Deren Einfluss ist kaum hoch genug einzuschätzen, sie seien das Gegenteil der berühmt-berüchtigten Tenniseltern gewesen, die ihre Kinder auf Schritt und Tritt begleiten. “Sie haben mich nie unter Druck gesetzt, mich immer machen lassen, was ich wollte.” Auch als der passionierte Skifahrer, der italienischer Nachwuchsmeister im Riesentorlauf war, mit 14 sein Zuhause im Naturpark der berühmten Drei Zinnen in den Dolomiten verließ. Papa Johann ist dort in der Talschlusshütte Koch, Mama Siglinde bedient die Gäste.

Von den pittoresken Alpen ging es an die italienische Riviera in die Akademie von Riccardo Piatti. Keine einfache Zeit, das Heimweh plagte den Teenager. Das erste Mal selber kochen, selber waschen. “Ich musste sehr schnell erwachsen werden”, erzählte er zu später Stunde in Melbourne.

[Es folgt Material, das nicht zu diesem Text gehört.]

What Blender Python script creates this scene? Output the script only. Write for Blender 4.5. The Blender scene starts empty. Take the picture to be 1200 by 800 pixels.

Den letzten, vielleicht entscheidenden Schritt vom Supertalent zum Champion machte Sinner vor zwei Jahren, als er sich von seinem langjährigen Förderer Piatti trennte und Simone Vagnozzi und Darren Cahill – den einstigen Erfolgscoach von unter anderem Lleyton Hewitt, Andre Agassi und Simona Halep – in sein Team holte.

Danach ging es ziemlich stetig, aber ohne große Sprünge aufwärts. In der zweiten Hälfte des Vorjahres startete der Bewunderer von Federer und Fan des AC Milan so richtig durch. Er holte in Toronto seinen ersten Masters-1000-Titel, bezwang zweimal Novak Djokovic und gewann fast im Alleingang für Italien den Davis Cup.

Die rosa Sportbibel “Gazzetta dello Sport” stellte den “Goldjungen” bereits in eine Reihe mit Alberto Tomba, Marco Pantani und Valentino Rossi. Den heimischen Bergen ist Sinner längst entwachsen. Er wohnt mittlerweile in Monte Carlo, seine Freundin Maria Braccini ist Model und Influencerin mit über 100.000 Followern. Er wirbt für Marken wie Rolex, Lavazza, Alfa Romeo oder Nike, modelt für Gucci und war schon zu Besuch im Ferrari-Werk in Maranello. Sinner ist mittlerweile ein Weltstar, wie er das in der relativ kleinen Welt des Skisports bei allen Erfolgen nie hätte werden können.